INSTRUCTIONS TO FOLLOW
Repeat exactly, please, the lines that begin at the start of the listing and end at the line holding "from mathutils.geometry import".

--------

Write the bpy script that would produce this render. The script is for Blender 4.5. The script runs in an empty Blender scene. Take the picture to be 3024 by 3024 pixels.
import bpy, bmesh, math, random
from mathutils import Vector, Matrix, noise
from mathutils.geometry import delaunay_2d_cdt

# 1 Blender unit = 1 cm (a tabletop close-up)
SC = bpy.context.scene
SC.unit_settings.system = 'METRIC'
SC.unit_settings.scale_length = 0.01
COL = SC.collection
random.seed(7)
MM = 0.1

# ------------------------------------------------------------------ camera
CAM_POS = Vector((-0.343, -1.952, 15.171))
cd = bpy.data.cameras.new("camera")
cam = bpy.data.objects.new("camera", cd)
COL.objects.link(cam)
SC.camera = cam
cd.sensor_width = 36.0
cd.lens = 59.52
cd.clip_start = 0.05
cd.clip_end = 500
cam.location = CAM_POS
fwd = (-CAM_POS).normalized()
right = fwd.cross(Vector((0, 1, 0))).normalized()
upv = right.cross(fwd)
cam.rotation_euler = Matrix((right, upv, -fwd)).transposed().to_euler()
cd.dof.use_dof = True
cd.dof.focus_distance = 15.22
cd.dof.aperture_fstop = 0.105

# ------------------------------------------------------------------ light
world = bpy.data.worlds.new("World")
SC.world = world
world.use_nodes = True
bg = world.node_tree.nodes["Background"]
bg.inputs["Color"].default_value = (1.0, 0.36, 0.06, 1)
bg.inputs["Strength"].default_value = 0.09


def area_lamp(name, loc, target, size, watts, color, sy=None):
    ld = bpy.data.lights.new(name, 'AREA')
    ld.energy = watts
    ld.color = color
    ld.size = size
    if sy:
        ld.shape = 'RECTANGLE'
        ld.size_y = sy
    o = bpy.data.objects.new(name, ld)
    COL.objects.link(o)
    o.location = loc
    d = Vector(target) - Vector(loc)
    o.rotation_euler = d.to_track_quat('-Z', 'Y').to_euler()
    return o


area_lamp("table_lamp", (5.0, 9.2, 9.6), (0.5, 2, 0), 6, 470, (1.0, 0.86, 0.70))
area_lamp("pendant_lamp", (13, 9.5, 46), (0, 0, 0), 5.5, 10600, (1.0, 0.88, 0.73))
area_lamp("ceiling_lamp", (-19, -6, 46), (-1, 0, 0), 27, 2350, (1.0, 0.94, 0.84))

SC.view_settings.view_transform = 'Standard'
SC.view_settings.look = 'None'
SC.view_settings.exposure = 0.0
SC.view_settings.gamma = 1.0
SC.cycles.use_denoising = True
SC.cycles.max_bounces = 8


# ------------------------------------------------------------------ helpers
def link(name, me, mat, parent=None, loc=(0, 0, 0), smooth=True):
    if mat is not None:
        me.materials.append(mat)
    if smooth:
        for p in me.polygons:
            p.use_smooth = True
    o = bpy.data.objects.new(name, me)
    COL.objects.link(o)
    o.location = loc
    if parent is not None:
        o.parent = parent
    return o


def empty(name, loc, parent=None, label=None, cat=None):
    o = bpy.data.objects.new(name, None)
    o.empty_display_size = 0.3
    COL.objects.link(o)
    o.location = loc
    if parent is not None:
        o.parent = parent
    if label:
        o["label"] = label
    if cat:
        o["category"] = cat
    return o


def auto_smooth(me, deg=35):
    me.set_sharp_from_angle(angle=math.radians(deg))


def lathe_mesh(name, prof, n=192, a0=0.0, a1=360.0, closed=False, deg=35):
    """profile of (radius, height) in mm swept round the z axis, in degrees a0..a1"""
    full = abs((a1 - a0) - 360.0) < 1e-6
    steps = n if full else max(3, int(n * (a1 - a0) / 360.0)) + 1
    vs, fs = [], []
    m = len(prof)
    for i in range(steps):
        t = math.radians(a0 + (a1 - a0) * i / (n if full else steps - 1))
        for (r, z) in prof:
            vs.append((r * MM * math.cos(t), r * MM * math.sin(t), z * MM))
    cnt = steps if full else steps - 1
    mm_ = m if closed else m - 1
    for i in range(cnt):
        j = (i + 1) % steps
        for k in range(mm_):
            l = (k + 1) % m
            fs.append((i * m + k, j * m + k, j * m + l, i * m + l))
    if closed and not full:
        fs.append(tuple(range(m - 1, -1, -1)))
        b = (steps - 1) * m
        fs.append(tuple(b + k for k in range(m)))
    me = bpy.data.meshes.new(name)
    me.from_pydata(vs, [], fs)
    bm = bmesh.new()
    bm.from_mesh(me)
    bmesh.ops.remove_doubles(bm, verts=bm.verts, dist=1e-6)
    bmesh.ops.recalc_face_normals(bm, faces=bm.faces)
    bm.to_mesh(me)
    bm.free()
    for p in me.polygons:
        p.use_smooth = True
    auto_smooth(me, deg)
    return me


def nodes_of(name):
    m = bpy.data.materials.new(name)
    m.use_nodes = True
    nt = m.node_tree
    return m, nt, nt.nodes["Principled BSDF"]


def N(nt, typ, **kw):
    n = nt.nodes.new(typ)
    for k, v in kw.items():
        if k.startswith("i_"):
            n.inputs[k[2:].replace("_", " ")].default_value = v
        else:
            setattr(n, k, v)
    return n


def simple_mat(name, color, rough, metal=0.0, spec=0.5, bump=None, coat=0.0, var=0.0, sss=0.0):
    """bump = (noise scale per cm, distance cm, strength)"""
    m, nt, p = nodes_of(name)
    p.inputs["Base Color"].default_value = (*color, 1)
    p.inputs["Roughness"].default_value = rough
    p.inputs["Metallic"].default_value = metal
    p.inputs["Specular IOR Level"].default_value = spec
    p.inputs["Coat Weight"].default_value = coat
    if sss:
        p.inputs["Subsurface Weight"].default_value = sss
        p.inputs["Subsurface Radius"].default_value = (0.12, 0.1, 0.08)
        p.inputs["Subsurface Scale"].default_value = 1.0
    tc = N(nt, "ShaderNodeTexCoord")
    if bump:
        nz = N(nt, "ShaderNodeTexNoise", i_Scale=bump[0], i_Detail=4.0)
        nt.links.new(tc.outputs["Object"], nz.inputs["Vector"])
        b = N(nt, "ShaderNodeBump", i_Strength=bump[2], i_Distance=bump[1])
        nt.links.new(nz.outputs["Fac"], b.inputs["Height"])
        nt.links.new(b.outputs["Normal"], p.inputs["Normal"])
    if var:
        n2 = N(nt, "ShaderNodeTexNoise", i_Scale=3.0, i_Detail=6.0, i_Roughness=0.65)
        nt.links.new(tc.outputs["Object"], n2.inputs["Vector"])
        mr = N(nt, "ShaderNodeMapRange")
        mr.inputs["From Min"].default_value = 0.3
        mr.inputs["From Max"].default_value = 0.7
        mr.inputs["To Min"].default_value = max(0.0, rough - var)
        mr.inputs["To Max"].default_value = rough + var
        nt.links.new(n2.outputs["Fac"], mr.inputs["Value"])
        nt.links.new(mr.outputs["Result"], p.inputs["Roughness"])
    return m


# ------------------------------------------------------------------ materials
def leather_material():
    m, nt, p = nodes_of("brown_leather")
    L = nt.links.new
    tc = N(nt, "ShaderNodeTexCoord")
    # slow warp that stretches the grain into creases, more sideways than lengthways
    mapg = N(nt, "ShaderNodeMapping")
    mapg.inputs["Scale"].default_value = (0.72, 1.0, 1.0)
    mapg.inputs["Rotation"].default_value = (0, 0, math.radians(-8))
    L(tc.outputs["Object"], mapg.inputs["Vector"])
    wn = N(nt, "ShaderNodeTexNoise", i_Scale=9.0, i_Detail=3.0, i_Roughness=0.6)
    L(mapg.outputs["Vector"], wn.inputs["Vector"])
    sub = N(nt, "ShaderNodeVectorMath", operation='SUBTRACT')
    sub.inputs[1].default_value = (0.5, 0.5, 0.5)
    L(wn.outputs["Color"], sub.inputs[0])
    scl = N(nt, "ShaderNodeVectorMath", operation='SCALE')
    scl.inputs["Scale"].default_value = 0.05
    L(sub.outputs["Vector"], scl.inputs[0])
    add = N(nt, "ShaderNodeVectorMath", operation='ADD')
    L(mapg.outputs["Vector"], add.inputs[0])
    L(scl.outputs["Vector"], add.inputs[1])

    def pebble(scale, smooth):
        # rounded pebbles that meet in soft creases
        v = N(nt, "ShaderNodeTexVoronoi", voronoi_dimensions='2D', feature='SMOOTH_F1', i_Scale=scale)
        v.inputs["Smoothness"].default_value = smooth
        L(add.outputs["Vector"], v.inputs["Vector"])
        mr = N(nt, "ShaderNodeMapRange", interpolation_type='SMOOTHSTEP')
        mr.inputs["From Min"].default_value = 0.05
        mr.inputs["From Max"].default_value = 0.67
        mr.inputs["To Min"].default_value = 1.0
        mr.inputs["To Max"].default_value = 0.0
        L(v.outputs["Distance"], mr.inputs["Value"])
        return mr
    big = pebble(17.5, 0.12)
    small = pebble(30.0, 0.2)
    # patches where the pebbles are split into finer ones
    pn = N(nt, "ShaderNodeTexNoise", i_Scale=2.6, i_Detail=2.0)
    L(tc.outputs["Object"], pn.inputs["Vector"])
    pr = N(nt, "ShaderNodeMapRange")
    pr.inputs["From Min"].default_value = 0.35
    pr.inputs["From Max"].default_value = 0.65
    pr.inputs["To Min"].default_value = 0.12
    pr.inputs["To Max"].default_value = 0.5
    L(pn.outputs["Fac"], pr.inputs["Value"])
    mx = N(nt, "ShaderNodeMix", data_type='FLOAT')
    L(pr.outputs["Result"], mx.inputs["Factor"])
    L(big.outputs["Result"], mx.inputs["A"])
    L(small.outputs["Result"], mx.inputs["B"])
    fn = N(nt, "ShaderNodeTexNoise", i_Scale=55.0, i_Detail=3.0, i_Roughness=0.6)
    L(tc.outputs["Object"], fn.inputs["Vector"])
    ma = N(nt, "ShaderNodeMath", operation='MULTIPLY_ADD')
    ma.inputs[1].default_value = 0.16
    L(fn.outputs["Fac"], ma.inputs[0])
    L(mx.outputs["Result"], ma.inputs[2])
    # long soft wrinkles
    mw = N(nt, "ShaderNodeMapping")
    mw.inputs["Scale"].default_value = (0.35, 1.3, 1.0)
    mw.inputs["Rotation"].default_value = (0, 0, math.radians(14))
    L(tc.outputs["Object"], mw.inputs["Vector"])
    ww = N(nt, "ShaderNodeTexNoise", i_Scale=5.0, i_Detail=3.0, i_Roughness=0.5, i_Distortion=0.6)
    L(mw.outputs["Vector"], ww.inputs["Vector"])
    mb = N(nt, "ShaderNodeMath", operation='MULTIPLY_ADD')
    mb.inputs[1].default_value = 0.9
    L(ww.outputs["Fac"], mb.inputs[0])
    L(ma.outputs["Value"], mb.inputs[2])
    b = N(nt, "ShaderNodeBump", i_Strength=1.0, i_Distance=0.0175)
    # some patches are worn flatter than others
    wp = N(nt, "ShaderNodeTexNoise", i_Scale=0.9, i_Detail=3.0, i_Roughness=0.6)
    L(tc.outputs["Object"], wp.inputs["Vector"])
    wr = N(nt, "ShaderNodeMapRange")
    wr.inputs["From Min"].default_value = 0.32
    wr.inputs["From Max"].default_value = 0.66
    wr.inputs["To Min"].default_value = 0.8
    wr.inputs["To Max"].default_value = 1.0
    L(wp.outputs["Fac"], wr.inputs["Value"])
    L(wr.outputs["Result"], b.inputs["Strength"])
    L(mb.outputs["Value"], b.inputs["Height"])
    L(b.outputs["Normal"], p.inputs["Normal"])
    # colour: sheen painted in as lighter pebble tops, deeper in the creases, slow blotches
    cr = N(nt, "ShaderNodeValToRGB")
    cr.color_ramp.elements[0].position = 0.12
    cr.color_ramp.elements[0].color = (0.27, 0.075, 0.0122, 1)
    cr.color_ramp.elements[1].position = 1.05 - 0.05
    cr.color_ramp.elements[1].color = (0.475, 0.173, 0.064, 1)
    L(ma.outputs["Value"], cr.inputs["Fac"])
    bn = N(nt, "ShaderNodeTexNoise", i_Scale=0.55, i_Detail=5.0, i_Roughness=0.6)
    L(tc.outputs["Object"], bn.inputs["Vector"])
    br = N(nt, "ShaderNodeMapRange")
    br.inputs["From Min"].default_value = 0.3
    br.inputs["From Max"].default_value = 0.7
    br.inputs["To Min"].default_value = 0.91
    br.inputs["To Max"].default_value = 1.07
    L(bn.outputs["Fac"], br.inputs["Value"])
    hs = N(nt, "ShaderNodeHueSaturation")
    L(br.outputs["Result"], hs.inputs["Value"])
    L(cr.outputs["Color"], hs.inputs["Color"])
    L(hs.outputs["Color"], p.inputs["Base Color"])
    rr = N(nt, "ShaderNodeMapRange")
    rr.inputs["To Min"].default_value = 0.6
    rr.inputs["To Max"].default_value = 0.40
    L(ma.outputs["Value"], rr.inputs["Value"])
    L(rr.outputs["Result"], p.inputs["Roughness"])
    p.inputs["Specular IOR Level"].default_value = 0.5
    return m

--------

WRITTEN ANSWER
Write the bpy script that would produce this render. The script is for Blender 4.5. The script runs in an empty Blender scene. Take the picture to be 3024 by 3024 pixels.
import bpy, bmesh, math, random
from mathutils import Vector, Matrix, noise
from mathutils.geometry import delaunay_2d_cdt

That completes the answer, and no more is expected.